TPE MAGAZINE n 03/2016
Cucchi, M. A. Ortenzi

Thermoplastic copolyester elastomers (TPC-ET) offer excellent mechanical properties and due to their partial polyester backbone chemical resistance superior to most other thermoplastic elastomers. A weakness of these high performance elastomers is their relatively slow hardening speed. SIPOL® developed modified copolyesters with improved crystallisation kinetics. The following article summarizes the route to these new grades by using DSC (Differential Scanning Calorimetry).

1 Introduction

Thermoplastic copolyester elastomers are segmented block copolymers obtained through the combination of rigid segments (polyesters) and soft segments (polyethers). These products are called TPC-ET according to ISO 14910‑1 but are also well known as COPE or TEEE. TPC-ET offer outstanding properties for what concerns the mechanical properties (tensile strength, tear strength, impact strength, and creep resistance) which, compared to most other thermoplastics, are much less affected by temperature variations. In addition, their partial “polyester” backbone provides these products with a chemical resistance which is superior to other common thermoplastic elastomers. Typically the crystalline part of a TPC-ET is a PBT short chain (or a modified PBT) and the amorphous component is a polyether based on polytetramethylene ether glycol (PTMEG). The ratio of the two components as well as the length of their polymer chains provides the product different combinations of hardness, melting point and other distinctive properties. The Sipolprene® range, developed and manufactured by SIPOL® SpA, covers hardnesses from 25 Shore D to 72 Shore D with melting points between 150 °C and 220 °C. One of the main weaknesses of TPC-ET is connected to their processing: their relatively slow hardening speed from the molten state to the solid leads to longer cycle times in injection molding because of the long cooling time in the mold. Similar limitations can be observed when TPC-ET is extruded.

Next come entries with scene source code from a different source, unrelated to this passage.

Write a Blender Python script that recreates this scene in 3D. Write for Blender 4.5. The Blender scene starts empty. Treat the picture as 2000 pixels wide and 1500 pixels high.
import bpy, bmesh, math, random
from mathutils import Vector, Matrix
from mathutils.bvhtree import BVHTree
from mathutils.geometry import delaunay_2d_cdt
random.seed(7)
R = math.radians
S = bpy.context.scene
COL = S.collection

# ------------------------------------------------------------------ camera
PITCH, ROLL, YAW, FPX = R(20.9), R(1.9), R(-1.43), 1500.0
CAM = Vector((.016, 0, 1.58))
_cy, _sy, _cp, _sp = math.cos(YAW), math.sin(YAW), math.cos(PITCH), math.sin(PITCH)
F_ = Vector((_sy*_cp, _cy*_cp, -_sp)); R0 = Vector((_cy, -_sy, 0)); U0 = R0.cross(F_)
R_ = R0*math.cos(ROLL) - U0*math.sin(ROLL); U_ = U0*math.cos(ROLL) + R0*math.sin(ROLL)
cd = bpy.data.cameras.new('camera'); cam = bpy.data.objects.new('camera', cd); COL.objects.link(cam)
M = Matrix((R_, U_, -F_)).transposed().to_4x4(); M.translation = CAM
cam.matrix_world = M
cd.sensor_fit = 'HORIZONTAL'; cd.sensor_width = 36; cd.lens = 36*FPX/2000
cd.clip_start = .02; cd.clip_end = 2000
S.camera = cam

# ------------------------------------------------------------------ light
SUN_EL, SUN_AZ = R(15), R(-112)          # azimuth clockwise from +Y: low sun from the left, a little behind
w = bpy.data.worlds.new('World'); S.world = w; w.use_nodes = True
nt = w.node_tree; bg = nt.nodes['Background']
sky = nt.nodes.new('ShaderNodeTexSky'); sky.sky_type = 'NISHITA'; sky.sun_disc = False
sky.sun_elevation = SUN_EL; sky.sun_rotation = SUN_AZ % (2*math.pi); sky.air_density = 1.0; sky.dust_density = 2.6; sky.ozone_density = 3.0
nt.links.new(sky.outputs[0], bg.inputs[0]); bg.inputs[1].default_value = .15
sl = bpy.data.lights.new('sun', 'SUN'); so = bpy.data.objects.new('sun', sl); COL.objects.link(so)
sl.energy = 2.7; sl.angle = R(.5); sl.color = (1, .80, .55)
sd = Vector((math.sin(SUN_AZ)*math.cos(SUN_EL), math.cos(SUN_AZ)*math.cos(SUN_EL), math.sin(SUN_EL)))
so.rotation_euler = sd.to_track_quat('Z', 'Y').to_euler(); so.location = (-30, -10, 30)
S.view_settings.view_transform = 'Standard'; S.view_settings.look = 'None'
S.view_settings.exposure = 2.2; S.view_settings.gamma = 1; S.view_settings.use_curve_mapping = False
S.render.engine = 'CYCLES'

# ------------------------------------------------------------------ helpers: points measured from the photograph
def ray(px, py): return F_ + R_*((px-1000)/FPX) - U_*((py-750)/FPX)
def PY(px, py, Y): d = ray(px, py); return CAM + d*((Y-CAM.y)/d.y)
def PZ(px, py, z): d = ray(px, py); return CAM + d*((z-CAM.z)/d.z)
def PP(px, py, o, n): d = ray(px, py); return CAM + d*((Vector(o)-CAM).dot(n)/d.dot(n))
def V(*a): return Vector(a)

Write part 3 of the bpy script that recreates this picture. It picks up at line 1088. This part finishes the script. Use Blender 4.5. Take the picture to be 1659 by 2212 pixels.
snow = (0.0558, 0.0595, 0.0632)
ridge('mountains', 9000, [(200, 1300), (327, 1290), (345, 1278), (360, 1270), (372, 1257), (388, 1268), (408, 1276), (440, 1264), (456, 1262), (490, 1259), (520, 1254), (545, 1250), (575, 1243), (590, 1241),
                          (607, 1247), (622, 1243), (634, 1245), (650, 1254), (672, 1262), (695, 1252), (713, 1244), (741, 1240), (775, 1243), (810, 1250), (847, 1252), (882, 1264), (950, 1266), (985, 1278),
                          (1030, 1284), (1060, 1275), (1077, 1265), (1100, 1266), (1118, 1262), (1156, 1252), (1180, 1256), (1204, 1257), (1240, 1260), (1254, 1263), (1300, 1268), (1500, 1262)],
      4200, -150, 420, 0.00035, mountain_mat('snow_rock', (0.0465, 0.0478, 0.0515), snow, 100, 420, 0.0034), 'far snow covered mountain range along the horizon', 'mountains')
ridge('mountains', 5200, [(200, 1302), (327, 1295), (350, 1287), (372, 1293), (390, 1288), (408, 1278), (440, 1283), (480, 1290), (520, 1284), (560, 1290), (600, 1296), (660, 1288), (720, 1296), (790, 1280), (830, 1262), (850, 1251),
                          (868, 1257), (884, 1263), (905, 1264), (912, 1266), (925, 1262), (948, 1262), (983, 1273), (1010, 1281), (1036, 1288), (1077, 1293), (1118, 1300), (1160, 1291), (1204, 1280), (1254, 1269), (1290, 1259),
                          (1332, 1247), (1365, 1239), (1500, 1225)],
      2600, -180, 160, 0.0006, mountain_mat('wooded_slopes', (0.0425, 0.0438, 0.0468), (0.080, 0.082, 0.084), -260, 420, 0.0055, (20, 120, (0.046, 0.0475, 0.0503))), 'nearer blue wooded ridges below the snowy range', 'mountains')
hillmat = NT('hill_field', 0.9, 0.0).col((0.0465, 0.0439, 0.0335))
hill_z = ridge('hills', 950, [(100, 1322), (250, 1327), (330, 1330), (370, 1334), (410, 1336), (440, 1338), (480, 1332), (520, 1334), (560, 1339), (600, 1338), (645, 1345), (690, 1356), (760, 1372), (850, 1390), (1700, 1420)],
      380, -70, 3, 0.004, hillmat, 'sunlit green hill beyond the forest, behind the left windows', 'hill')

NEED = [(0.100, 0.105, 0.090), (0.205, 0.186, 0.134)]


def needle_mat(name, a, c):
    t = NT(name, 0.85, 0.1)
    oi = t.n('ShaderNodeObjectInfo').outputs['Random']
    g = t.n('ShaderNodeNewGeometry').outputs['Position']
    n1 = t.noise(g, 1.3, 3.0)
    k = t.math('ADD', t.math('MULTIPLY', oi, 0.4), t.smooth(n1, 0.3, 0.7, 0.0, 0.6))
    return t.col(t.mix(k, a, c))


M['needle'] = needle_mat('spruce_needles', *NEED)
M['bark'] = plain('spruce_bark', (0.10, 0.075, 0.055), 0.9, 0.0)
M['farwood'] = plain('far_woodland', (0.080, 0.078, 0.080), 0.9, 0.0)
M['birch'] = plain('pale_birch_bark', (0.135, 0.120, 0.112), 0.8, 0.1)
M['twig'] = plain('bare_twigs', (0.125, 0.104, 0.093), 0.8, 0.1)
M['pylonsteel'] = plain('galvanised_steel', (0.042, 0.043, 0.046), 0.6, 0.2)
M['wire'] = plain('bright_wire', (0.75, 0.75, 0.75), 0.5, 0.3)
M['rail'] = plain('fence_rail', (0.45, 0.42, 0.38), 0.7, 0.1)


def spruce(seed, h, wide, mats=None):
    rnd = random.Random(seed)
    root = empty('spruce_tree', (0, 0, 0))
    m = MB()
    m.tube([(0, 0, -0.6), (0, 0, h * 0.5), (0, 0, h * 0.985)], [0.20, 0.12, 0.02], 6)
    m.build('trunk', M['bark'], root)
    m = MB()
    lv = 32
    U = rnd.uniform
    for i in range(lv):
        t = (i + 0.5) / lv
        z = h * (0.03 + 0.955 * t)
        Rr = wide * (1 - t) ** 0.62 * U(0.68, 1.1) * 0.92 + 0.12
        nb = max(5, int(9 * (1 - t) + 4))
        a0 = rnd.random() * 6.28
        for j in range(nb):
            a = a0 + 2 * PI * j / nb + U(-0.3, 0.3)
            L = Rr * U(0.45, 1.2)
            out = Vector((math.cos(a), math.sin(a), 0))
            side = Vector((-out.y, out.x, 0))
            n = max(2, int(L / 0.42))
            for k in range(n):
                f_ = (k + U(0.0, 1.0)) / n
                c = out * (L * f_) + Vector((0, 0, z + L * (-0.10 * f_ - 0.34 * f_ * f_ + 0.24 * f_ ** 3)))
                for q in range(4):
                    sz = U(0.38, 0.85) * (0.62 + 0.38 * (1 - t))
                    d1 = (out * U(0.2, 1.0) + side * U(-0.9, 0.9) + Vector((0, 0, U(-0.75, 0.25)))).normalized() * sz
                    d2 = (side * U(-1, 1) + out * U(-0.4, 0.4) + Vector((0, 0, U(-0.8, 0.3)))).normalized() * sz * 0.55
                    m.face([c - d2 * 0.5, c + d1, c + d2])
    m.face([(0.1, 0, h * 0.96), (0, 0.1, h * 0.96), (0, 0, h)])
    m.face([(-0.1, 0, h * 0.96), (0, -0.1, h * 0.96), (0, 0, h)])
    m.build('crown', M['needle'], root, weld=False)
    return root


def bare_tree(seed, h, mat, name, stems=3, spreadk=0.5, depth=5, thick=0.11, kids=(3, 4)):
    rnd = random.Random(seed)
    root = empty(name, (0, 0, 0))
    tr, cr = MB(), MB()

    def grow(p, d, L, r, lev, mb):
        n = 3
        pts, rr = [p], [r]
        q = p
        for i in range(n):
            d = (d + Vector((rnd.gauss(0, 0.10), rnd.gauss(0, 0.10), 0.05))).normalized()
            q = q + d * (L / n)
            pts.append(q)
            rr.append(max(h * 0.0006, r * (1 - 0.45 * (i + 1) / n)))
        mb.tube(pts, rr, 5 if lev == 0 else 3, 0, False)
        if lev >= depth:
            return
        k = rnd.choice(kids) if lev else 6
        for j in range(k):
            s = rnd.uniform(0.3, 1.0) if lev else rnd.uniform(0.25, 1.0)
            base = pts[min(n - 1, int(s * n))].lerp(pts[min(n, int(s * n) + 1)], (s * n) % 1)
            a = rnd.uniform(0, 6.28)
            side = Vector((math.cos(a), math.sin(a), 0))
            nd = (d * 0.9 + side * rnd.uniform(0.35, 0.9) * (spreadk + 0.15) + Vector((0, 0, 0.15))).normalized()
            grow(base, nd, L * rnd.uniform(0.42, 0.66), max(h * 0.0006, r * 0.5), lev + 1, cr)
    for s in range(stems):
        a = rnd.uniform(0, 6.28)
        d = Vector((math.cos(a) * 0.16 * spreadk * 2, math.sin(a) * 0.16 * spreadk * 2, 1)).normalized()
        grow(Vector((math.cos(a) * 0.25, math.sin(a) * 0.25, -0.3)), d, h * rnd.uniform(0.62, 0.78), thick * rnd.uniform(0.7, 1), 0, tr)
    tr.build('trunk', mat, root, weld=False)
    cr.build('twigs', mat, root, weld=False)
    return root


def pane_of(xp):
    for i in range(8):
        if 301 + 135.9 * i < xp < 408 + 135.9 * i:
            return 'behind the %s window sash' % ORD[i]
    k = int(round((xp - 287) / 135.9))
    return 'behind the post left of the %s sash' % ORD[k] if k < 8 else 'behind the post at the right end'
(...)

2 Effect of different polyethers on the crystallization rate

Studies proved that hardening speed of a TPC-ET can be improved by using PTMEG with higher molecular weight. Disadvantage is a deterioration of the behavior at low temperatures. An alternative way to increase the hardening speed without compromising on the low temperature behavior is to use a different polyether than PTMEG. SIPOL® started working on the evolution of Sipolprene® 55200 (PTMEG-based TPC-ET, 52 Shore D) by testing various polyethers chemically different from PTMEG to develop a poly-ether-ester with increased crystallization rate. After several tests, a class of polypropylene glycols end-capped with polyethylene oxide, offering a good balance of reactivity, availability, and performance, was identified. The selection of the most efficient polyether grades, in terms of chain length and % end capped polyethylene oxide, has been done by conducting polymerization tests in a 2 l glass reactor at SIPOL® R&D Lab. The improvement of the crystallization rate was measured via DSC (Differential Scanning Calorimetry). The crystallization kinetics of semicrystalline polymers can be effectively studied by means of DSC. This technique is fundamental both for the study of dynamic and for the isothermal crystallization behavior. A quick indication on the speed of a molten polymer to rearrange its structure in crystalline and amorphous clusters is given by the difference between the melting point and crystallization temperature measured via DSC.